母親に言いつけにいくか、蹴り返そうとした時、彼は、妹が夜中にひどく咳をしていたことを思いだしたのです。

彼女が病気らしいことに気づいたのです。

「風邪をひいているに違いない。だから、わがままなのだろう」と。

この瞬間、彼の中には怒りはないのです。

つまり、理解し目覚めているということです。


別のたとえ話もあります。

サーカスで、父の額の上に長い竿を立てて、娘がそのてっぺんまで登る演技をする父と娘の話です。

うまく演技をするために、父が娘に「二人は互いの面倒を見なければならない。」と言うのに対して、

娘は、

「演技の最中、お父さんは、自分の面倒だけを見て下さい。お父さんが、油断せず、安定していれば、私が助かります。竿に登るとき、私が注意して、自分の面倒を見れば、間違いを起こしません。」

一見、娘が自己中心的で、お父さんの方が正しいようにも聞こえます。

でも、お父さんの言っている意味は、

「私の安らかさは、つまり私の幸せは、あなたに大いに依存しています。あなたの安らかさ、つまりあなたの幸せは、私に依存しています。私は、あなたに対して責任があり、あなたは私に対して責任があります。」

ということであり、とても共依存的なのです。

どちらが正しい認識、理解かはいうまでもありません。

全ての関係性は、

まず「私がみずからの面倒を見、あなたがみずからの面倒を見ることが必要」で、このことが互いの役に立つのです。

その正しい理解が、正常なる関係性をつくり、親子の愛を促しもし、社会をも正すのです。

無暗にわがままなだけな妹というストーリーに振り回されるのではなく、本質を見れば怒りも消えるという意味がわかれば、

武道における表面的な強さに振り回されずに、自らの弱さに向き合い、まずは自分自身を整えることの重要性を理解することができるのです。

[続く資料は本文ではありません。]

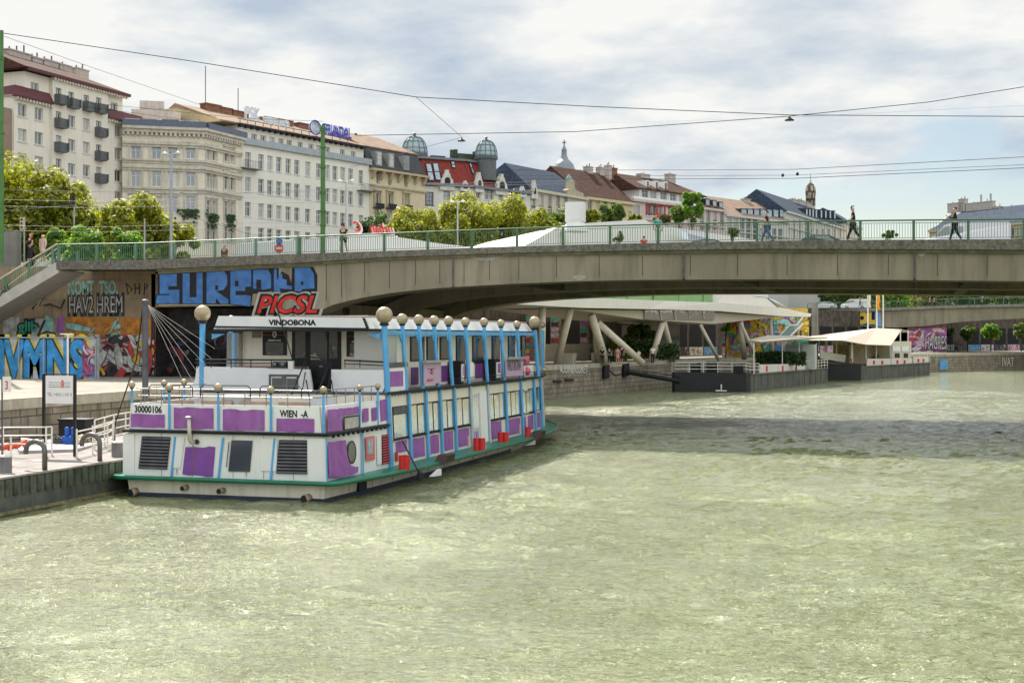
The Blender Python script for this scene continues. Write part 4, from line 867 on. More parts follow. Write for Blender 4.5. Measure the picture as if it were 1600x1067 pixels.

うまく演技するためのお互いの依存的親子関係だけに注力するよりも、その瞬間の自分のことだけにフォーカスする。

今ここにおいて、深く物事をみて、洞察的理解のもと行動をし、その結果の良し悪しの責任は自分が取るのです。

それがお互いにいい影響を与える、、

そう信じるのです。

瞬間、瞬間におこる事実だけを拾ってあげる。

かってな思い込みや、ストーリーを作り、着色すべきではなく、

また、そういうものに惑わされず、正しく認識し、理解するべきなのです。

そうでないと、ただしい関係性は育まれないのです。



"中心帰納"とはそういうことを気づかせてくれるものでもあるのです。